Gleichwohl würde mit Wattenscheids Aus ein weiteres Stück Fußball-Romantik, zu der in Wattenscheid auch stets die unwidersprochen "beste Stadionwurst Deutschlands" gehörte, in den Geschichtsbüchern verschwinden. Unvergessen jedenfalls die fast ein Vierteljahrhundert zurückliegenden Bundesliga-Jahre des Underdogs, den Bayern Münchens Manager Uli Hoeneß als "das Schlimmste, was der Bundesliga passieren konnte", verteufelte: Von 1990 bis 1994 blamierte der vom Textilunternehmer Klaus Steilmann und seiner Manager-Tochter Britta auf Profi-Niveau getrimmte Verein sogar Münchens Starensemble gleich zweimal bis auf die Knochen. Damalige Spieler wie Sanes Vater Souleyman, Marek Lesniak oder Thorsten Fink und auch Trainer Hannes Bongartz sind bis heute ein Begriff, später nutzten auch noch andere wie die Altintop-Zwillinge Hamit und Halil den Klub als Sprungbrett.

Doch vom Glanz schon lange vergangener Tage ist mittlerweile fast nichts mehr zu sehen. Dabei haben Can und seine Mitstreiter in höchster Not nahezu alles versucht: Ob Eintrittskarten zu Pressekonferenzen für 75 Euro, eine Teilnahme am Training für 100 Euro oder auch die Namenspatenschaft über Stadion für 20.000 Euro - praktisch alles erdenklich Mögliche sollte zur Rettung zu Geld gemacht werden. Auch die in der Vergangenheit gebeutelten Ligarivalen Rot-Weiss Essen und Rot-Weiß Oberhausen organisierten Hilfsaktionen für den notleidenden Nachbarn.
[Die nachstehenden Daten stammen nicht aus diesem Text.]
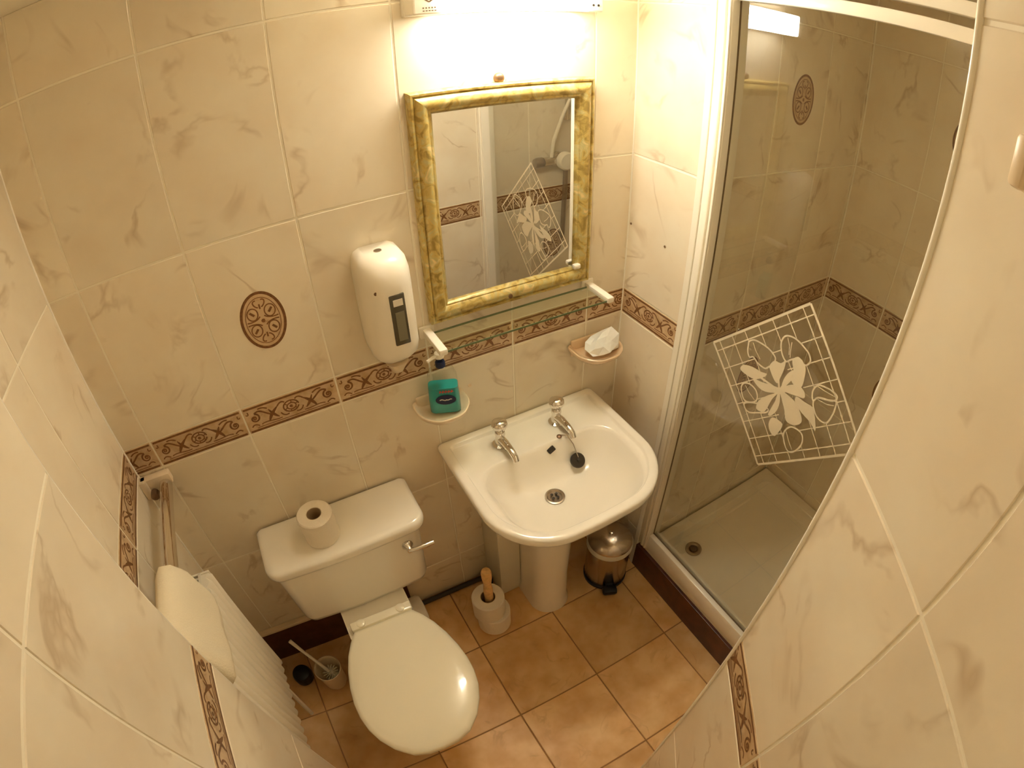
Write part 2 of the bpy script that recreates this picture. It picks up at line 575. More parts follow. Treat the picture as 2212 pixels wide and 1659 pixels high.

Letztlich aber kamen bis 24 Stunden vor Ende der Galgenfrist nicht einmal 140.000 Euro zusammen. Ob das kurzfristige Engagement von Josef Schnusenberg, dem krisenerfahrenen Ex-Präsidenten des benachbarten Bundesligisten Schalke 04, im Wattenscheider Aufsichtsrat noch rechtzeitig für eine Wende zum Guten kam, musste nach dem vergangenen Wochenende auch immer stärker bezweifelt werden.